### STORED ROWS
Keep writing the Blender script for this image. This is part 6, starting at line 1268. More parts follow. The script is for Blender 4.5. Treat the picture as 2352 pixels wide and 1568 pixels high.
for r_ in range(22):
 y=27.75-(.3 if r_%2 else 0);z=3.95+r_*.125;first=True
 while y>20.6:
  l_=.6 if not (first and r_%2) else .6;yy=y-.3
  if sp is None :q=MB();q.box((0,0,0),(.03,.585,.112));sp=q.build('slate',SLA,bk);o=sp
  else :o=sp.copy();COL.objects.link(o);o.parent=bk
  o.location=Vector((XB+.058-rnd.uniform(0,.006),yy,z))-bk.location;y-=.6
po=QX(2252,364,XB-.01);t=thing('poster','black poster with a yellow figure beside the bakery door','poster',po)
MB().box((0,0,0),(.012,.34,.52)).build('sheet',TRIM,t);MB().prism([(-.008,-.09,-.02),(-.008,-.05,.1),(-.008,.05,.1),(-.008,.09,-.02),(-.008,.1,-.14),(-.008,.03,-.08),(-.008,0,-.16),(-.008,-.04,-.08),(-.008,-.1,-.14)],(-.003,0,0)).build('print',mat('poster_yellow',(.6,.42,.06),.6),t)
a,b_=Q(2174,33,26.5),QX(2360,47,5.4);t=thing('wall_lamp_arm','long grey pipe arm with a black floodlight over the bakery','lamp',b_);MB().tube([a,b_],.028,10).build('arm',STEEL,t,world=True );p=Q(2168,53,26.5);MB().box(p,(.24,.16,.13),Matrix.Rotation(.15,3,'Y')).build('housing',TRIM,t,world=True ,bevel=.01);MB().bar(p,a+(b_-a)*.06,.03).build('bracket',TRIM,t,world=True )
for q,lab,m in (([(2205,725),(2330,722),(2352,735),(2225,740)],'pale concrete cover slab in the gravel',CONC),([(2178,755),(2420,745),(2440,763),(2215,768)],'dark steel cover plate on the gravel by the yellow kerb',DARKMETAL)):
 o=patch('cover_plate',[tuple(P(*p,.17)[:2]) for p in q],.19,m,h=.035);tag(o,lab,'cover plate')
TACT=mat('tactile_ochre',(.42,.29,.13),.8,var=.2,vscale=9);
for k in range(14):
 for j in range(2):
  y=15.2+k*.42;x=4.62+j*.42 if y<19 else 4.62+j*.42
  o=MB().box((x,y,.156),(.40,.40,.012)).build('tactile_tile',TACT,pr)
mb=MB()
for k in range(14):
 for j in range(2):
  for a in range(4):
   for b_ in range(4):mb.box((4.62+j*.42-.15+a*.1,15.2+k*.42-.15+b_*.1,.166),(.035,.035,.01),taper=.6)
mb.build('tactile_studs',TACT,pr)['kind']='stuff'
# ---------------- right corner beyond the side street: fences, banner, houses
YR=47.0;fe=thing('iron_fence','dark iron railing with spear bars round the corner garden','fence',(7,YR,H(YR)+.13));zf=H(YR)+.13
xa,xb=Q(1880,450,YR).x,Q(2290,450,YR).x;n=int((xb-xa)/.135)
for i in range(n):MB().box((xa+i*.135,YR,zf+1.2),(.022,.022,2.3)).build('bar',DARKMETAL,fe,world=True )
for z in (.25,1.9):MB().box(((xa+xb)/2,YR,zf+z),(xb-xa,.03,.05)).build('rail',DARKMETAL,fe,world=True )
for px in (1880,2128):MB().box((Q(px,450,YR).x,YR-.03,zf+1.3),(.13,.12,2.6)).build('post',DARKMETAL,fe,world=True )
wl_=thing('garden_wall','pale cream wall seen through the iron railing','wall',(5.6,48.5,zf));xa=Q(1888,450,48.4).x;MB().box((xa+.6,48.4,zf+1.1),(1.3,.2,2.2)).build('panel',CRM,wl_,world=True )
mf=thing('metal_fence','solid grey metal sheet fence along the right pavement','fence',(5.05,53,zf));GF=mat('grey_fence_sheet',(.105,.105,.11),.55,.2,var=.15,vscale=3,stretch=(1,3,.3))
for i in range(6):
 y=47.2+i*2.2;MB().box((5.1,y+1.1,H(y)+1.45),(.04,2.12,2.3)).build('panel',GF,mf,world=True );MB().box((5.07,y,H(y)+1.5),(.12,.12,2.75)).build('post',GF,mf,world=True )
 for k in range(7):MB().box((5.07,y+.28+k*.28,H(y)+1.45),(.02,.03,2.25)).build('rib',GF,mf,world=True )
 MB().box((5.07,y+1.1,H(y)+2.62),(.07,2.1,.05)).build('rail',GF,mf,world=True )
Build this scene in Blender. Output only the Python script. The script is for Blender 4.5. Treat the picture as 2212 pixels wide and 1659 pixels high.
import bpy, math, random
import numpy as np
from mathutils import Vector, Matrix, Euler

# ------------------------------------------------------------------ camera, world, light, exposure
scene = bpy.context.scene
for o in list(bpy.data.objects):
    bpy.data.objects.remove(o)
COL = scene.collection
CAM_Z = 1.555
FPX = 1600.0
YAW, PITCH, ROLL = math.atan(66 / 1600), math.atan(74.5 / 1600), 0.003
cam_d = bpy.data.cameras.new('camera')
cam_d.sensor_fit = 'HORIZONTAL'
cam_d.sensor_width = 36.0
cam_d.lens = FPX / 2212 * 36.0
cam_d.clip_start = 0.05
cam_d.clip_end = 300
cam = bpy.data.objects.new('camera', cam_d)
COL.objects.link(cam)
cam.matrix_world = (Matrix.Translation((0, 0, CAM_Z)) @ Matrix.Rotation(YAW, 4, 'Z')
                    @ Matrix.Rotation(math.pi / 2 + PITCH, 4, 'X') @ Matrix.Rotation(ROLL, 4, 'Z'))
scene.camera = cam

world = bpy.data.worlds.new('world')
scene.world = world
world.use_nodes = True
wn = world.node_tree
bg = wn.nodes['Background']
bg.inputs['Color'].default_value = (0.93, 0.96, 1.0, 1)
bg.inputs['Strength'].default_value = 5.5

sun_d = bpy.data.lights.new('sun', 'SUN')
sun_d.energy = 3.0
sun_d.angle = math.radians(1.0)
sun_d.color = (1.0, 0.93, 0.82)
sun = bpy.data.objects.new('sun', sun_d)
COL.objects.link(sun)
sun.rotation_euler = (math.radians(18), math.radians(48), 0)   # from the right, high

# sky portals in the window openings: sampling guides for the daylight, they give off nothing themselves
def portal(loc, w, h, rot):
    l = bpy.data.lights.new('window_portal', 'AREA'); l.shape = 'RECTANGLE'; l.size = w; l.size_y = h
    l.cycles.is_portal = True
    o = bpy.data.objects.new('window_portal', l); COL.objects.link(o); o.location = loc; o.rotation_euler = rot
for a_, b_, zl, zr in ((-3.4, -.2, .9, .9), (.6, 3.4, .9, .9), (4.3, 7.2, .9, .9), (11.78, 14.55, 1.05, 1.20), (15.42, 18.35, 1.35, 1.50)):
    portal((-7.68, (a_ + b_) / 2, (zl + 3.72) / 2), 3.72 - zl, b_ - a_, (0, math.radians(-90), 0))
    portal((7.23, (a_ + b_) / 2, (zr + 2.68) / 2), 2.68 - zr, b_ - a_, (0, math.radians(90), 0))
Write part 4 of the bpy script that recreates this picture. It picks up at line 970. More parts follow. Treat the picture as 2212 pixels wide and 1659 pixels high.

### PROBLEM DETAILS
Copy out the whole listing, exactly as written.

### RESPONSE TO THE EXERCISE
Keep writing the Blender script for this image. This is part 6, starting at line 1268. More parts follow. The script is for Blender 4.5. Treat the picture as 2352 pixels wide and 1568 pixels high.
for r_ in range(22):
 y=27.75-(.3 if r_%2 else 0);z=3.95+r_*.125;first=True
 while y>20.6:
  l_=.6 if not (first and r_%2) else .6;yy=y-.3
  if sp is None :q=MB();q.box((0,0,0),(.03,.585,.112));sp=q.build('slate',SLA,bk);o=sp
  else :o=sp.copy();COL.objects.link(o);o.parent=bk
  o.location=Vector((XB+.058-rnd.uniform(0,.006),yy,z))-bk.location;y-=.6
po=QX(2252,364,XB-.01);t=thing('poster','black poster with a yellow figure beside the bakery door','poster',po)
MB().box((0,0,0),(.012,.34,.52)).build('sheet',TRIM,t);MB().prism([(-.008,-.09,-.02),(-.008,-.05,.1),(-.008,.05,.1),(-.008,.09,-.02),(-.008,.1,-.14),(-.008,.03,-.08),(-.008,0,-.16),(-.008,-.04,-.08),(-.008,-.1,-.14)],(-.003,0,0)).build('print',mat('poster_yellow',(.6,.42,.06),.6),t)
a,b_=Q(2174,33,26.5),QX(2360,47,5.4);t=thing('wall_lamp_arm','long grey pipe arm with a black floodlight over the bakery','lamp',b_);MB().tube([a,b_],.028,10).build('arm',STEEL,t,world=True );p=Q(2168,53,26.5);MB().box(p,(.24,.16,.13),Matrix.Rotation(.15,3,'Y')).build('housing',TRIM,t,world=True ,bevel=.01);MB().bar(p,a+(b_-a)*.06,.03).build('bracket',TRIM,t,world=True )
for q,lab,m in (([(2205,725),(2330,722),(2352,735),(2225,740)],'pale concrete cover slab in the gravel',CONC),([(2178,755),(2420,745),(2440,763),(2215,768)],'dark steel cover plate on the gravel by the yellow kerb',DARKMETAL)):
 o=patch('cover_plate',[tuple(P(*p,.17)[:2]) for p in q],.19,m,h=.035);tag(o,lab,'cover plate')
TACT=mat('tactile_ochre',(.42,.29,.13),.8,var=.2,vscale=9);
for k in range(14):
 for j in range(2):
  y=15.2+k*.42;x=4.62+j*.42 if y<19 else 4.62+j*.42
  o=MB().box((x,y,.156),(.40,.40,.012)).build('tactile_tile',TACT,pr)
mb=MB()
for k in range(14):
 for j in range(2):
  for a in range(4):
   for b_ in range(4):mb.box((4.62+j*.42-.15+a*.1,15.2+k*.42-.15+b_*.1,.166),(.035,.035,.01),taper=.6)
mb.build('tactile_studs',TACT,pr)['kind']='stuff'
# ---------------- right corner beyond the side street: fences, banner, houses
YR=47.0;fe=thing('iron_fence','dark iron railing with spear bars round the corner garden','fence',(7,YR,H(YR)+.13));zf=H(YR)+.13
xa,xb=Q(1880,450,YR).x,Q(2290,450,YR).x;n=int((xb-xa)/.135)
for i in range(n):MB().box((xa+i*.135,YR,zf+1.2),(.022,.022,2.3)).build('bar',DARKMETAL,fe,world=True )
for z in (.25,1.9):MB().box(((xa+xb)/2,YR,zf+z),(xb-xa,.03,.05)).build('rail',DARKMETAL,fe,world=True )
for px in (1880,2128):MB().box((Q(px,450,YR).x,YR-.03,zf+1.3),(.13,.12,2.6)).build('post',DARKMETAL,fe,world=True )
wl_=thing('garden_wall','pale cream wall seen through the iron railing','wall',(5.6,48.5,zf));xa=Q(1888,450,48.4).x;MB().box((xa+.6,48.4,zf+1.1),(1.3,.2,2.2)).build('panel',CRM,wl_,world=True )
mf=thing('metal_fence','solid grey metal sheet fence along the right pavement','fence',(5.05,53,zf));GF=mat('grey_fence_sheet',(.105,.105,.11),.55,.2,var=.15,vscale=3,stretch=(1,3,.3))
for i in range(6):
 y=47.2+i*2.2;MB().box((5.1,y+1.1,H(y)+1.45),(.04,2.12,2.3)).build('panel',GF,mf,world=True );MB().box((5.07,y,H(y)+1.5),(.12,.12,2.75)).build('post',GF,mf,world=True )
 for k in range(7):MB().box((5.07,y+.28+k*.28,H(y)+1.45),(.02,.03,2.25)).build('rib',GF,mf,world=True )
 MB().box((5.07,y+1.1,H(y)+2.62),(.07,2.1,.05)).build('rail',GF,mf,world=True )
Build this scene in Blender. Output only the Python script. The script is for Blender 4.5. Treat the picture as 2212 pixels wide and 1659 pixels high.
import bpy, math, random
import numpy as np
from mathutils import Vector, Matrix, Euler

# ------------------------------------------------------------------ camera, world, light, exposure
scene = bpy.context.scene
for o in list(bpy.data.objects):
    bpy.data.objects.remove(o)
COL = scene.collection
CAM_Z = 1.555
FPX = 1600.0
YAW, PITCH, ROLL = math.atan(66 / 1600), math.atan(74.5 / 1600), 0.003
cam_d = bpy.data.cameras.new('camera')
cam_d.sensor_fit = 'HORIZONTAL'
cam_d.sensor_width = 36.0
cam_d.lens = FPX / 2212 * 36.0
cam_d.clip_start = 0.05
cam_d.clip_end = 300
cam = bpy.data.objects.new('camera', cam_d)
COL.objects.link(cam)
cam.matrix_world = (Matrix.Translation((0, 0, CAM_Z)) @ Matrix.Rotation(YAW, 4, 'Z')
                    @ Matrix.Rotation(math.pi / 2 + PITCH, 4, 'X') @ Matrix.Rotation(ROLL, 4, 'Z'))
scene.camera = cam

world = bpy.data.worlds.new('world')
scene.world = world
world.use_nodes = True
wn = world.node_tree
bg = wn.nodes['Background']
bg.inputs['Color'].default_value = (0.93, 0.96, 1.0, 1)
bg.inputs['Strength'].default_value = 5.5

sun_d = bpy.data.lights.new('sun', 'SUN')
sun_d.energy = 3.0
sun_d.angle = math.radians(1.0)
sun_d.color = (1.0, 0.93, 0.82)
sun = bpy.data.objects.new('sun', sun_d)
COL.objects.link(sun)
sun.rotation_euler = (math.radians(18), math.radians(48), 0)   # from the right, high

# sky portals in the window openings: sampling guides for the daylight, they give off nothing themselves
def portal(loc, w, h, rot):
    l = bpy.data.lights.new('window_portal', 'AREA'); l.shape = 'RECTANGLE'; l.size = w; l.size_y = h
    l.cycles.is_portal = True
    o = bpy.data.objects.new('window_portal', l); COL.objects.link(o); o.location = loc; o.rotation_euler = rot
for a_, b_, zl, zr in ((-3.4, -.2, .9, .9), (.6, 3.4, .9, .9), (4.3, 7.2, .9, .9), (11.78, 14.55, 1.05, 1.20), (15.42, 18.35, 1.35, 1.50)):
    portal((-7.68, (a_ + b_) / 2, (zl + 3.72) / 2), 3.72 - zl, b_ - a_, (0, math.radians(-90), 0))
    portal((7.23, (a_ + b_) / 2, (zr + 2.68) / 2), 2.68 - zr, b_ - a_, (0, math.radians(90), 0))
Write part 4 of the bpy script that recreates this picture. It picks up at line 970. More parts follow. Treat the picture as 2212 pixels wide and 1659 pixels high.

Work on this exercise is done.